Gourmet Grocer Dean & Deluca Files for Bankruptcy With Plans to Come Back
By Nicholas Rizzi April 1, 2020 12:23 pm
reprintsGourmet grocer Dean & Deluca — long a fixture of Soho — filed for bankruptcy with plans to reopen its shuttered stores, Bloomberg first reported.
The chain, owned by Thailand-based Pace Development Corporation, submitted Chapter 11 proceedings yesterday and listed between $100 to $500 million in estimated liabilities and only $10 to $50 million of assets, according to court documents.
Pace’s goal for the filing is to sell off “all or a substantial part” of its assets to restructure the company and remain open, filings show. The company only has one remaining employee.
Its largest debtor in the filing is Midtown Equities, to which Dean & Deluca owes $21 million over its failed and expensive cafeteria-style restaurant Stage at 29 Ninth Avenue, court filings show.
A spokesperson for Pace did not immediately respond to a request for comment.
Dean & Deluca’s bankruptcy filing is the latest struggle for the once-thriving chain that has been slowly dying across the country. The chain was founded in Manhattan in 1977 and bought by Pace for $140 million in 2014, Financial Times reported.

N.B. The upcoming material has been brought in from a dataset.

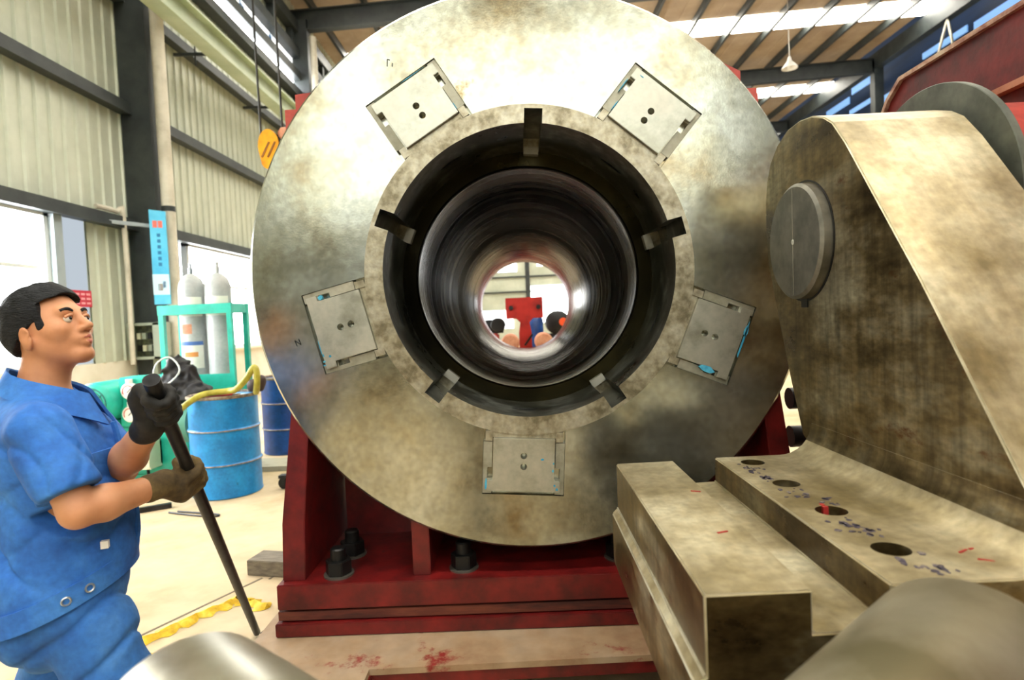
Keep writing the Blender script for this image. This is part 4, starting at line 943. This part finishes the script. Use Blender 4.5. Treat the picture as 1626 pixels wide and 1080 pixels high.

The chain had 11 locations across the United States while Pace planned to grow its presence in Asia. However, Pace faced financial difficulties in recent years and Dean & Deluca fell into trouble.
Last year, the New York Times reported that the debt-ridden chain had sparsely stock shelves — with Coca-Cola cans instead of its usual selection of gourmet items — and failed to pay employees and small food suppliers.
The company started to shutter its outposts last year and closed its last Manhattan location — its 10,000-square-foot Soho flagship at 560 Broadway — in October 2019, Eater New York reported.
Pace had been seeking a $60 million cash infusion to save the chain, but it defaulted on about $315 million of debt in 2019, Bloomberg reported.
Part of the issue stemmed from its failed Stage eatery. Pace CEO Sorapoj Techakraisri wanted to expand to a restaurant format to move away from its deli-style takeout image and started eyeing the duplex-space at 29 Ninth Avenue since 2016 for a prototype, according to the Times and the New York Post.
After sinking millions of dollars into Stage, it finally opened in April 2019 but shuttered in July. In August 2019, Midtown sued Dean & Deluca claiming the chain owed millions of dollars for two months of unpaid rent, late fees and other costs at Stage, as Commercial Observer reported.
Dean & Deluca is the latest New York grocery institution to file for bankruptcy in recent months. In January, Fairway Market submitted Chapter 11 proceedings for a second time in about four years with plans to sell off its 14 locations in New York, New Jersey and Connecticut.